The orchestra was founded as a full time organisation in 1930, with Adrian Boult as its first chief conductor. He remained chief conductor until 1950, when Malcolm Sargent took over (holding the post until 1957). Other principal conductors have included Antal Doráti (1962–66), Colin Davis (1967–71), Pierre Boulez (1971–75), Gennady Rozhdestvensky (1978–81) Andrew Davis (no relation to Colin) (1989–2000), and Leonard Slatkin (2000–2004). In 2005, the Czech conductor, Jiří Bělohlávek was named the orchestra's 12th Chief Conductor, the first former BBC SO Principal Guest Conductor to become its Chief Conductor. He became Chief Conductor in 2006 with the First Night of The Proms 2006.[1] His contract as Chief Conductor is currently due to expire in 2012.[2]

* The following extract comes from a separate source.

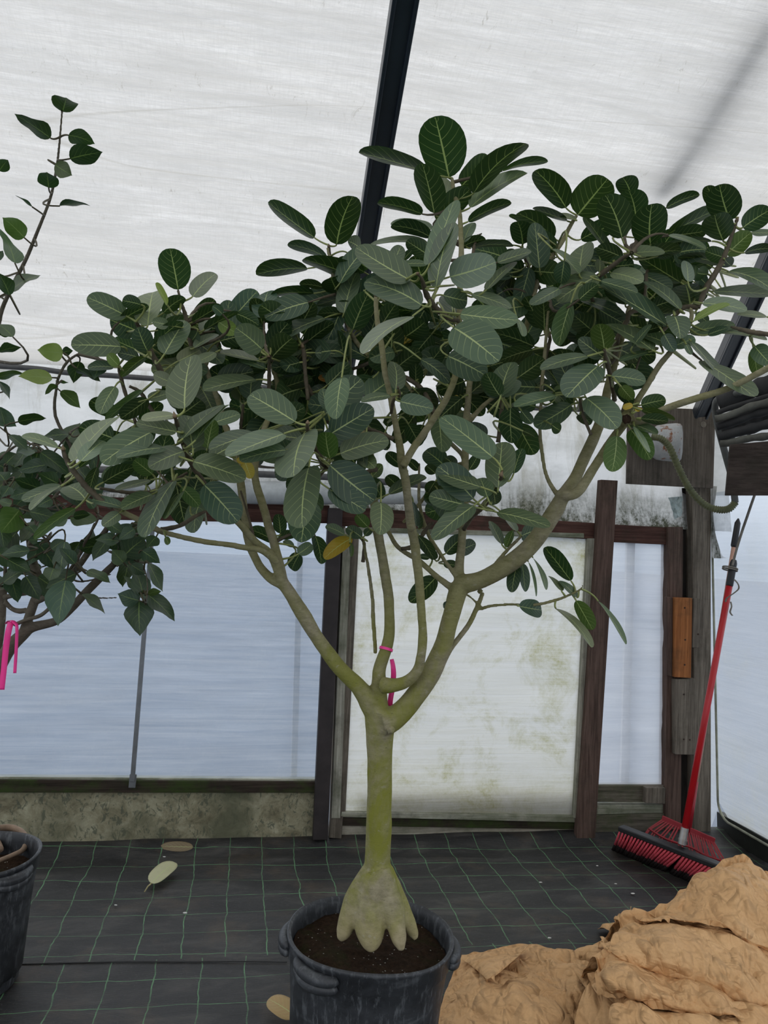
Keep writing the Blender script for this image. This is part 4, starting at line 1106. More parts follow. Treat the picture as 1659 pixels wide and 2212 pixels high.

As well as these principal conductors, the orchestra has had several notable guest conductors, including Arturo Toscanini, who made a series of commercial recordings with the orchestra in Queen's Hall from 1937 to 1939, which were released by His Master's Voice in the UK and RCA Victor in the US. EMI later issued recordings of broadcast concerts with Toscanini and the orchestra. Past Principal Guest Conductors have included Charles Mackerras (1977–1979), Michael Gielen (1978–1981), Günter Wand, Mark Elder (1982–1985), Peter Eötvös (1985–1988), Alexander Lazarev (1992–1995), Bělohlávek (1995–2000), and Jukka-Pekka Saraste (2002–2005). The current Principal Guest Conductor is the American conductor David Robertson, since October 2005, and his contract currently runs to 2011.

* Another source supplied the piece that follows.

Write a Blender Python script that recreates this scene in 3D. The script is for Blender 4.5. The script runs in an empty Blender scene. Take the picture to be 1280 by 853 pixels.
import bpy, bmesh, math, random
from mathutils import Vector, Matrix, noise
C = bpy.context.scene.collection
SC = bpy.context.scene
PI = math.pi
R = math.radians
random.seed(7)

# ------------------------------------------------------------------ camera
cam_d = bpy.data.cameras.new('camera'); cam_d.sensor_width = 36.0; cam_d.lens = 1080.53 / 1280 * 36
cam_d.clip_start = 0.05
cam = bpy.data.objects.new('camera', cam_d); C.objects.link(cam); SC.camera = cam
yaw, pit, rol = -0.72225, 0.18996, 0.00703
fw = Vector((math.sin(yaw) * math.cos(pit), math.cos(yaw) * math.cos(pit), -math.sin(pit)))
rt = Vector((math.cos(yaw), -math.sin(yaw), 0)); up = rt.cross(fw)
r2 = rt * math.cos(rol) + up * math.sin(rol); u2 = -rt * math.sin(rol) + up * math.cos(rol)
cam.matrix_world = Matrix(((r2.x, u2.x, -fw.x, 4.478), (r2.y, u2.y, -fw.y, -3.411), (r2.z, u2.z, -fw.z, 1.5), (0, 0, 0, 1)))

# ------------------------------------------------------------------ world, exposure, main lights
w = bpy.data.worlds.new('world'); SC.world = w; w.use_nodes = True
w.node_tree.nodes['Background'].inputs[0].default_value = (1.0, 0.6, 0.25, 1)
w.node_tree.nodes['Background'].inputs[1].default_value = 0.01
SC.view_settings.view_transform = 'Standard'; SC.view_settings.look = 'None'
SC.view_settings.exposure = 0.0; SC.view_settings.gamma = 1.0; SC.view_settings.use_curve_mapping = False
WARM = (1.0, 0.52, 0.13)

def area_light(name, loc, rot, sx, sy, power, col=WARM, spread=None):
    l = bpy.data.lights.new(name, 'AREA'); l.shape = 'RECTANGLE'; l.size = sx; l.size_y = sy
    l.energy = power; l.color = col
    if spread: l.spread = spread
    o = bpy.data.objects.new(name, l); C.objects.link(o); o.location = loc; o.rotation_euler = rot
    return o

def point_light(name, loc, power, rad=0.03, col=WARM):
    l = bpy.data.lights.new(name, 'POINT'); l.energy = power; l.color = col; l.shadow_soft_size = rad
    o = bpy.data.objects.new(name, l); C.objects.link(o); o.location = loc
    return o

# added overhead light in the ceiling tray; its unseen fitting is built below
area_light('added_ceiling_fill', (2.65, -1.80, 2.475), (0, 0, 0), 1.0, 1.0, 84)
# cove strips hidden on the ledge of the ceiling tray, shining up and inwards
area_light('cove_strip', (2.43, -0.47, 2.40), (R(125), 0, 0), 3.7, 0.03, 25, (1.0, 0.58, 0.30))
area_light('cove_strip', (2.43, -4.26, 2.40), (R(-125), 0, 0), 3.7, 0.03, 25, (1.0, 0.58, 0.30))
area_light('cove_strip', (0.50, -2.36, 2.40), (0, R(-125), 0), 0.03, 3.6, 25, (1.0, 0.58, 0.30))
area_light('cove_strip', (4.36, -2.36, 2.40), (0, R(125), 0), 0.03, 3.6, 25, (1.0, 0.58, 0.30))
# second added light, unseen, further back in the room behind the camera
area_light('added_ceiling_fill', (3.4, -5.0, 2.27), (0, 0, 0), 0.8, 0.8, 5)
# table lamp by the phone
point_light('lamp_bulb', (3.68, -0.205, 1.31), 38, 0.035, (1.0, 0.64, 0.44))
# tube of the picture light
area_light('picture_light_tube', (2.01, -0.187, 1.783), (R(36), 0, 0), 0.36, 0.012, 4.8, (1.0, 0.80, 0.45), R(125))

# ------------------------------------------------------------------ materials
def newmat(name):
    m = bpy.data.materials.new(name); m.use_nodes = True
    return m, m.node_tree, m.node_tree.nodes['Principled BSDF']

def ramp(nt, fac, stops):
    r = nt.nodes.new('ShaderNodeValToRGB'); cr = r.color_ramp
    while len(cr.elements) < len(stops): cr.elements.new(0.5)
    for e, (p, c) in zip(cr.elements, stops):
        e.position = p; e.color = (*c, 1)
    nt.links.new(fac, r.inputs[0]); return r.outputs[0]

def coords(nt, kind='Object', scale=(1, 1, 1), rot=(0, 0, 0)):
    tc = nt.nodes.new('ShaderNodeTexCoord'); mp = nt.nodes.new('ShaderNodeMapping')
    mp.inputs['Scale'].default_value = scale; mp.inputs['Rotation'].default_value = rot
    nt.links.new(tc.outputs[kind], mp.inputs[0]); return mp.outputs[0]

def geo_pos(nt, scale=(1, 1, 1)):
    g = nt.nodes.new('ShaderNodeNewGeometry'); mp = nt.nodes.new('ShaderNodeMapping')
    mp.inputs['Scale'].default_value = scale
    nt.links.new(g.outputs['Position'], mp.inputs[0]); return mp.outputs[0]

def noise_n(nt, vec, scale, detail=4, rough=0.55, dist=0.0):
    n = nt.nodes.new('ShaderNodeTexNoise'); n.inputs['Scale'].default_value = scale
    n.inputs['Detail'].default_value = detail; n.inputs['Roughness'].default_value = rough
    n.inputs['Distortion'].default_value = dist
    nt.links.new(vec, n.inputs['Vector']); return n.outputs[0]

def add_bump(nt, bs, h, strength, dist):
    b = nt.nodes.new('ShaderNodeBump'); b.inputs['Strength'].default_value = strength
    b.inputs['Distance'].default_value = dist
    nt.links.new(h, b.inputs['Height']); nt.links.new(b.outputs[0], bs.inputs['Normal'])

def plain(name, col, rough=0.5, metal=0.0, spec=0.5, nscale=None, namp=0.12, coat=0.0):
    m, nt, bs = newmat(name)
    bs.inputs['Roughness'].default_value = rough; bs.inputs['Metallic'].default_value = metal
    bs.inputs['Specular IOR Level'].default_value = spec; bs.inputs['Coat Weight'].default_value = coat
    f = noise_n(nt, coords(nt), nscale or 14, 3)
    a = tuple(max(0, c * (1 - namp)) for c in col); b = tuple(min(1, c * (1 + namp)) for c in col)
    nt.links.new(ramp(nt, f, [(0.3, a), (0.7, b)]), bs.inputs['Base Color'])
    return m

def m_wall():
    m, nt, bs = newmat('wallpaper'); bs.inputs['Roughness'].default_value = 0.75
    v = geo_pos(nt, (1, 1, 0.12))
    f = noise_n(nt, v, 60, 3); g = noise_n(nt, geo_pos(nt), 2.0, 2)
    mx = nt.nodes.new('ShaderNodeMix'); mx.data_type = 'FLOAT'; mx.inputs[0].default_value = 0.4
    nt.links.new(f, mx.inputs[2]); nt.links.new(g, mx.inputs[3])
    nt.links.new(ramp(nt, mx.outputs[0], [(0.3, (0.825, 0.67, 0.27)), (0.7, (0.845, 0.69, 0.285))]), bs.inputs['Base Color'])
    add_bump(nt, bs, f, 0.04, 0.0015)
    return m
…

The orchestra primarily performed in Queen's Hall until the outbreak of World War II in September 1939, curtailing that year's season of Proms. The orchestra was then evacuated to Bristol, where it was initially left largely unused. Due to Bristol's strategic status as a port it suffered heavy bombing, so the orchestra was relocated to Bedford in July 1941. The 1940 and 1941 Proms seasons were run without BBC involvement, but the BBC returned in 1942. The Queen's Hall was destroyed by a Luftwaffe incendiary bomb on 11 May 1941, prompting the move of the Proms to their current location in the Royal Albert Hall. Outside the Proms season, broadcast concerts and recordings were then moved to the Bedford School, and after the launch of the V-1 raids in 1944 the remaining broadcast concerts of that year's Proms season were performed at the Bedford Corn Exchange.[3] A memorable 1944 recording of Sir Edward Elgar's Symphony No. 2, conducted by Sir Adrian Boult, was later reissued on CD by EMI, along with shorter works of Elgar recorded during the 1930s in Queen's Hall.